Anonymous 0 Comments

The big issue was for the people who were retiring in the window of the downturn. Their retirement fund evaporated at the time when they went to cash out.

Anonymous 0 Comments

Once you retire, you live on the interest accrued on your retirement account **and by taking money out of that retirement account**. If the interest you earn is low (or even negative when you account for the market crash), then you have to withdraw more to cover your costs, and withdrawing money means permanently reducing the interest you can earn the following year.

Okay real numbers. You need $50,000/yr to live comfortably and go on vacation sometimes with your grandchildren. You’ve got $1,000,000 in your retirement account. Awesome. That’s 20 years of expenses covered even without interest. You’re 70 years old. This is good.

Fast forward. $850,000 in the account. 73 years old. Cool cool.

Market crash! $425,000 in the account. Jesus fuck. 73 years old.

You skip vacation and cut other expenses. $390,000 at 74.

$360,000 at 75

$330,000 at 76

Miracle market recovery! $660,000 in the account. 76.

Even though the market halved in the crash and doubled in the recovery, you’ve lost almost $200,000 in 3 years. Living like crap and skipping vacation and missing out on theme parks with your grandkids, and at the same time, your bank balance looks like you’ve been spending $66,000/year.

And if the market didn’t recover, you’d live like crap and run out of money at 87.

And if you spend like you’re used to, you’ll run out of money at 82.

I used big numbers to make the math easier. Most people don’t have $1,000,000 in the retirement account.

Run the same exercise with a starting balance of … 401k and you’ll see just how devastating this could be.

Anonymous 0 Comments

In 2007 the Dow Jones Industrial Average peaked in October, and then the stock market took a tumble and the value of that average basically dropped in half over the next 16 months. The Dow didn’t get back to its October 2007 level until January 2013. So basically that was 5 years wiped out.

If you’re young, losing 5 years of progress on retirement savings is something you can manage. If you were, say, 60 in 2007, and expecting to retire in 2012… losing that 5 years would have been pretty significant to you.

Anonymous 0 Comments

You actually have a pretty good understanding, and a lot of people did bounce back.

* A lot of people lost jobs, or took lower salaries, or didn’t get bonuses for a few years, or something. They made less money, and couldn’t contribute much for retirement.

* Some people panicked, and sold their stocks, and didn’t benefit when stock prices went to.

* Some people needed to pull money out of investments/retirement funds to get by, and pulled out at lower prices and never got that money back.

* Lots of people didn’t have diverse retirement funds in index funds, they might have had stock from their company, or they might have invested in stocks they picked. Many of these stocks did poorly.

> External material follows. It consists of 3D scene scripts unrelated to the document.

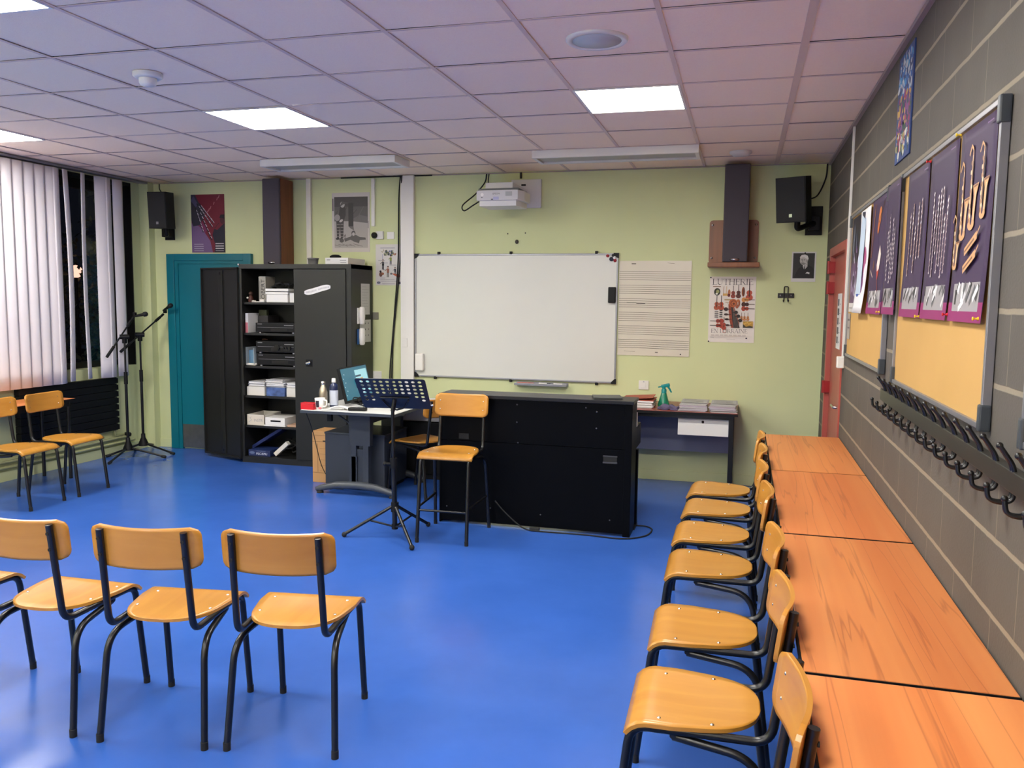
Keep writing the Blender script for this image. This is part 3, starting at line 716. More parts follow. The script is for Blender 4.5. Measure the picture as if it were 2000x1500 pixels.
# shelf 2
b2 = thing('book', 'white and pink book standing on the second cabinet shelf', 'book', (-4.672, 7.17, s2))
MB().bx(0, .028, 0, .2, 0, .19, .002).build('cover', M['paper'], b2); MB().bx(.001, .027, -.001, .0005, .0, .1).build('pink_band', ink((196, 110, 120)), b2)
cbox('book', -4.67, -4.58, s2, s2+.22, ink((88, 92, 66)), 'olive book at the back of the second cabinet shelf', 'book', 7.40, 7.44)
cbox('box_file', -4.62, -4.51, s2, s2+.165, ink((40, 36, 36)), 'dark box file behind the player on the second cabinet shelf', 'box file', 7.31, 7.52)
def hifi(lb, x0, x1, z0, hh, y0, knobs):
    t = thing('hifi_unit', lb, 'hi-fi unit', ((x0+x1)/2, y0, z0), 0, 'black hi-fi units in the cabinet'); w = (x1-x0)/2
    MB().bx(-w, w, 0, .28, .012, hh, .003).build('case', M['blackmatte'], t)
    for x in (-w+.04, w-.03):
        MB().cyl((x, .02, 0), (x, .02, .012), .014).build('foot', M['alu'], t)
    f = MB(); f.bx(-w+.02, w-.02, -.002, .001, hh*.55, hh*.57); f.bx(-w+.02, -w+.07, -.002, .001, hh*.85, hh*.9); f.bx(w-.12, w-.02, -.002, .001, hh*.75, hh*.8); f.build('trim_line', M['alu'], t)
    for (kx, kr) in knobs: MB().cyl((kx, 0, hh*.5), (kx, -.016, hh*.5), kr, 18).build('knob', M['black'], t)
    MB().bx(-.05, w-.09, -.0015, .001, hh*.22, hh*.45).build('display', M['black'], t)
hifi('slim black disc player on the second cabinet shelf', -4.56, -4.13, s2, .10, 7.17, ())
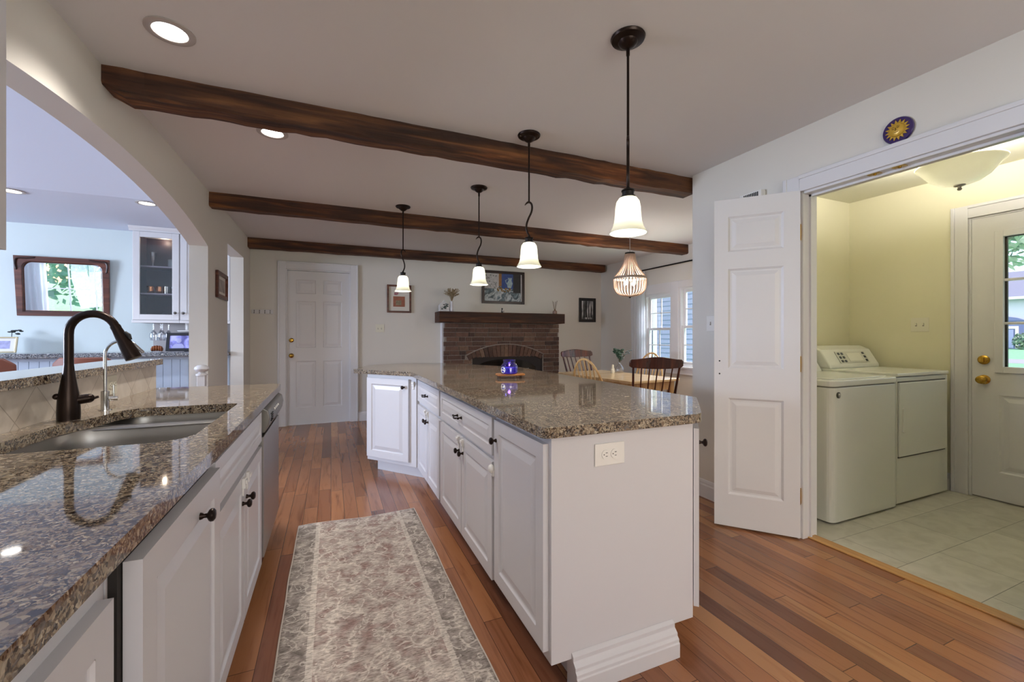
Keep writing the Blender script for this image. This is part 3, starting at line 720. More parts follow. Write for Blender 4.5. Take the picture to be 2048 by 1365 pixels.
def cab_latch(Mx, parent, u, w, n, name='child_latch'):
    mb = MB(Mx).box(u - .012, u + .012, w - .022, w + .016, n, n + .012).box(u - .008, u + .008, w - .05, w - .022, n, n + .006)
    mb.box(u - .014, u + .014, w - .004, w + .010, n + .012, n + .018)
    return obj(name, mb, M['white'], parent, .002, label='white plastic child latch')
def cab_door(Mx, parent, u0, u1, w0, w1, t=.02, name='door', fr=.055):
    Mq = Mx @ Matrix.Translation((u0, w0, 0)); w, h = u1 - u0, w1 - w0
    f = min(fr, h * .27, w * .27)
    return obj(name, paneled(MB(), Mq, w, h, t, [(f, w - f, f, h - f)], RAISED if h > .25 else [(0, 0), (.004, -.005), (.010, -.005), (.028, -.001)]), M['cab'], parent, .003)

# ------------------------------------------------------------------ left run under the arch: cabinets face +x
XF = -.325   # carcass face
Mc = lambda y: frame((XF, y, 0), (0, 1, 0), (0, 0, 1))
def carcass(name, x0, x1, y0, y1, z0, z1, parent, toe=True):
    mb = MB().box(x0, x1, y0, y1, .10 if toe else z0, z1)
    return obj(name, mb, M['cab'], parent, .001)
# near unit
root = thing('base_cabinet', (-.62, .38, 0), 'white base cabinet at the near left corner, cut off by the picture edge', 'cabinet', 'cabinets of the sink run')
carcass('body', -.92, XF, -.15, .855, .10, .862, root); obj('toe_kick', MB().box(-.92, -.40, -.15, .855, 0, .10), M['cab'], root)
d = cab_door(Mc(0), root, .38, .835, .13, .80); cab_latch(Mc(0), d, .80, .60, .021)
d = cab_door(Mc(0), root, -.12, .365, .13, .80)
# pull-out unit, a little open
root = thing('base_cabinet', (-.62, 1.14, 0), 'white base cabinet with one tall door and single knob, nearest whole one under the counter', 'cabinet', 'cabinets of the sink run')
carcass('body', -.92, XF, .862, 1.424, .10, .862, root); obj('toe_kick', MB().box(-.92, -.40, .862, 1.424, 0, .10), M['cab'], root)
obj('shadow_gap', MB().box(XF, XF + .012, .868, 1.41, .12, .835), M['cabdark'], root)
Mo = frame((XF + .014, 0, 0), (0, 1, 0), (0, 0, 1))
d = cab_door(Mo, root, .882, 1.412, .115, .832, .026, fr=.062); cab_knob(Mo, d, 1.215, .772, .026)
# sink base
root = thing('base_cabinet', (-.62, 1.88, 0), 'white base cabinet with a drawer front and a pair of doors under the sink', 'cabinet', 'cabinets of the sink run')
mb = MB().box(-.92, XF, 1.426, 2.340, .10, .60).box(XF - .03, XF, 1.426, 2.340, .60, .862).box(-.92, XF, 1.426, 1.45, .60, .862).box(-.92, XF, 2.31, 2.340, .60, .862)
obj('body', mb, M['cab'], root, .001); obj('toe_kick', MB().box(-.92, -.40, 1.426, 2.340, 0, .10), M['cab'], root)
cab_door(Mc(0), root, 1.445, 2.325, .700, .838, .022, 'drawer_front')
for a, b, kx in ((1.445, 1.880, 1.845), (1.888, 2.325, 1.925)):
    d = cab_door(Mc(0), root, a, b, .115, .675, .022); cab_knob(Mc(0), d, kx, .575, .022)
    cab_latch(Mc(0), d, kx, .655, .022)
# dishwasher
root = thing('dishwasher', (-.60, 2.66, 0), 'stainless dishwasher with a bulging control panel at the far end of the sink run', 'dishwasher')
obj('tub', MB().box(-.90, XF - .002, 2.348, 2.985, .09, .862), M['cabdark'], root)
obj('door', MB().box(XF - .002, XF + .028, 2.352, 2.982, .13, .712), M['steel'], root, .004)
prof = [(0, .73), (.030, .73), (.048, .765), (.054, .80), (.046, .838), (.026, .850), (0, .850)]
mb = MB(Matrix(((1, 0, 0, XF), (0, 0, 1, 0), (0, 1, 0, 0), (0, 0, 0, 1)))).prism([(p[0], p[1]) for p in prof], 2.352, 2.982)
cp = obj('control_panel', mb, plain('grey_panel_metal', '#7f7d78', .35, .7), root, .006, 3)
v = MB()
for k in range(4): v.box(XF + .045, XF + .0555, 2.40, 2.47, .778 + k * .011, .783 + k * .011)
obj('vent_slots', v, M['darkslot'], cp)
for k in range(4): obj('button', MB().sphere((XF + .051, 2.56 + k * .05, .815), .007, 10, (.6, 1, 1)), M['white'], cp)
obj('kick_plate', MB().box(-.44, -.40, 2.352, 2.982, 0, .125), M['cabdark'], root)

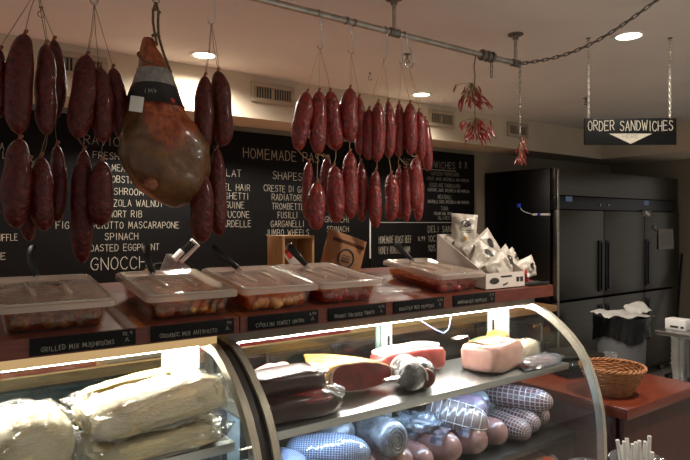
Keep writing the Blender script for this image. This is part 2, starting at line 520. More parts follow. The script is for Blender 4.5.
# ------------------------------------------------------------------ stroke lettering
G = {
 'A': '0,0 2,6 4,0;.8,2.2 3.2,2.2', 'B': '0,0 0,6 2.6,6 3.5,5.2 3.4,4 2.6,3.3 0,3.2;2.6,3.3 3.8,2.2 3.8,1 2.8,0 0,0',
 'C': '3.8,5 2.8,6 1.2,5.8 0,4 0,2 1.2,.2 2.8,0 3.9,1', 'D': '0,0 0,6 2.2,5.8 3.8,4.2 3.9,2 2.4,.2 0,0',
 'E': '3.6,6 0,6 0,0 3.8,0;0,3.2 3,3.2', 'F': '3.6,6 0,6 0,0;0,3.2 3,3.2', 'G': '3.8,5 2.8,6 1.2,5.8 0,4 0,2 1.2,.1 2.8,.1 3.9,1.2 3.9,2.8 2.2,2.8',
 'H': '0,0 0,6;4,0 4,6;0,3.2 4,3.2', 'I': '1,0 1,6', 'J': '3,6 3,1.2 2,0 .8,0 0,1', 'K': '0,0 0,6;3.8,6 0,2.8 4,0', 'L': '0,6 0,0 3.6,0',
 'M': '0,0 .4,6 2.2,1.6 4,6 4.6,0', 'N': '0,0 0,6 4,0 4,6', 'O': '2,6 .6,5.2 0,3 .6,.8 2,0 3.5,.8 4.1,3 3.5,5.2 2,6',
 'P': '0,0 0,6 2.6,6 3.8,5 3.6,3.6 2.6,2.8 0,2.8', 'Q': '2,6 .6,5.2 0,3 .6,.8 2,0 3.5,.8 4.1,3 3.5,5.2 2,6;2.6,1.4 4.2,-.4',
 'R': '0,0 0,6 2.6,6 3.8,5 3.6,3.8 2.6,3 0,2.9;1.6,2.9 4,0', 'S': '3.7,5.2 2.6,6 1,5.8 .2,4.6 1,3.5 3,2.8 3.8,1.6 3,.3 1.4,0 0,.9',
 'T': '0,6 4,6;2,6 2,0', 'U': '0,6 0,1.6 1,.1 2.8,.1 3.9,1.6 3.9,6', 'V': '0,6 2,0 4,6', 'W': '0,6 1.3,0 2.6,4.6 3.9,0 5.2,6',
 'X': '0,0 4,6;0,6 4,0', 'Y': '0,6 2,3 4,6;2,3 2,0', 'Z': '0,6 4,6 0,0 4,0',
 '0': '2,6 .5,5 0,3 .5,1 2,0 3.4,1 3.9,3 3.4,5 2,6', '1': '1,4.8 2,6 2,0', '4': '3,0 3,6 0,2 4,2', '8': '2,3.3 .5,4.5 1,5.7 2,6 3.1,5.7 3.5,4.5 2,3.3 .2,1.6 .8,.3 2,0 3.4,.3 3.8,1.6 2,3.3',
 '9': '3.6,4.4 2.4,3.2 .9,3.4 .2,4.6 .9,5.8 2.4,6 3.6,5 3.6,2 2.6,0', '5': '3.4,6 .4,6 .2,3.4 2.4,3.6 3.6,2.2 3,.4 1.6,0 0,.6',
 '.': '.8,0 .8,.5', ',': '1,.6 .5,-1', '/': '0,-.5 3,6.3', '(': '1.6,6.4 .6,4.6 .5,1.6 1.6,-.4', ')': '.5,6.4 1.5,4.6 1.6,1.6 .5,-.4', '-': '.4,3 2.6,3',
 '$': '3.6,5 2.6,5.6 1,5.4 .3,4.4 1,3.4 3,2.8 3.6,1.6 3,.5 1.4,.4 0,1.2;2,6.6 2,-.6',
}
GW = {'I': 2, 'M': 4.8, 'W': 5.4, '.': 1.6, ',': 1.6, '1': 3, '(': 2, ')': 2, '/': 3, ' ': 3, '-': 3, 'J': 3.2}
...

* For lots of people, retirement savings isn’t a 401K, it’s a small business they run, and some of these went broke.

* For some people- their retirement wasn’t a stock fund, it was an expensive home they bought with a low adjustable mortgage. They started with a low interest rate- but it adjusted/jumped up after a promotional period, and they couldn’t pay the higher rate. They tried to refinance, but they couldn’t- even though mortgage rates were low- because they were out of a job, or because their house value went down, or because they’d missed payments and their credit score was low. So they couldn’t get a new loan. So they defaulted on the loan and lost the house and their savings. A lot of people treat their house as their retirement savings.

* Some people already were retired and were taking money out of their retirement fund every month. They never saw the rebound.

Anonymous 0 Comments

You have a lot of the right ideas already. What happened in ’08 was people panicked, were worried it was going to keep getting worse or not bounce back, and stopped their losses by getting their money out of the assets that did badly. We now know that if you left your account alone it would have bounced back, but people at the time had doubts and didn’t want to wait it out.